Now Lumumba’s security is withdrawn

October 14, 2011 2:00 pm

, NAIROBI, Kenya, Oct 14 – It has now emerged that Prof PLO Lumumba’s security detail has been withdrawn, barely weeks after he had to step down from the helm of the now defunct Kenya Anti Corruption Commission (KACC).

Justice and Constitutional Affairs Minister Mutula Kilonzo revealed on Friday that some forces within the government had ordered the withdrawal of Prof Lumumba’s limousine and security, as the country transitions to a new Ethics and Anti Corruption Commission (EACC).

Kilonzo, is however protesting that taking away the provisions attached to Lumumba would be unfair as his departure from office was necessitated by the implementation of the Constitution, not personal failures on the job.

He also said that the former Director deserved better treatment and was entitled to continuous security like his predecessor, Aaron Ringera, as he had led the country’s war with zeal.

Lumumba, his Deputy Director Jane Onsongo, together with Directors Pravin Bowry and John Mutonyi resigned from the KACC after the Advisory Board disbanded the commission after the passage of the Ethics and Anti Corruption Commission (EACC) Act.

“I am aware that Lumumba’s security is being withdrawn but we need to remember that he served this country under legislation; he was not on a picnic on his own. Even if you sit in the anti corruption commission for one day, you make enemies and you need protection,” Kilonzo argued.

“Lumumba’s docket falls under my Ministry but we were not even informed,” he said.

He further observed that the clause in the EACC Act, protecting former anti corruption commission directors, had been removed adding that he would re-introduce it in Parliament to correct any such anomalies.

When Parliament was burning the midnight oil, to beat the constitutional August 27 deadline, MPs amended several laws including the EACC Act.
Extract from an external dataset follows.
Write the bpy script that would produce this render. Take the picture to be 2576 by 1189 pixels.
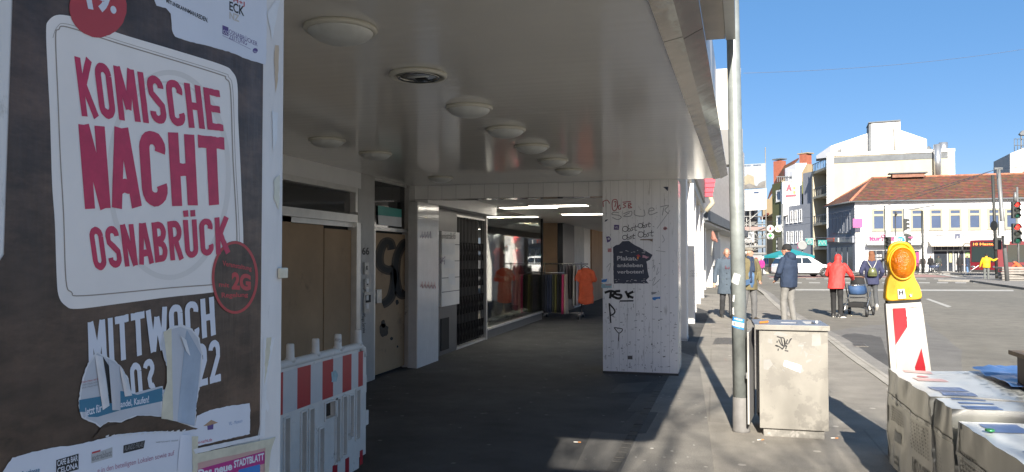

Several stakeholders including the Commission for the Implementation of the Constitution raised sharp objection to the amendments arguing that they were watering down the envisaged reforms.

On Thursday, Deputy Speaker Farah Maalim ordered the Clerk of the National Assembly and the Attorney General to conduct an audit of all the Bills that were hurriedly passed to beat the deadline.

Kilonzo added that he would help point out the anomalies in the Act when it was audited.

“Parliament diluted that law and a lot of clauses were deleted on the floor of the House and a lot of amendments were undertaken but remember my Ministry had presented a very modern and very advanced law on dealing with corruption,” he quipped.

The EACC Advisory Board also met the Attorney General on Thursday over the same issue with the AG promising to consider a possible clean up through a Miscellaneous Amendment Bill.

Among the concerns raised by the Advisory Board was the risk surrounding the duplication of roles in the commission, as well as the composition of the EACC Commissioners. The Board wants the number of commissioners raised to nine, with six part-time Commissioners and three full-time.

Omogeni said that the current provision for three Commissioners, including Chair, would hamper administrative duties.

“The two members could connive and have their way, however unsavory,” he argued.

Kilonzo further noted that there were five other laws that were required by December 26 including laws touching on the management of public finance and those on devolution.

“My Ministry is also looking into issues that touch on the elections date and I’m very happy to see the Supreme Court starting work on this particular topic. My Ministry is also engaged in the draft of the Bill that I published on gender parity so it’s an engaging moment,” he said.

The Justice Minister also challenged Kenyans to implement their national values so as to facilitate reforms.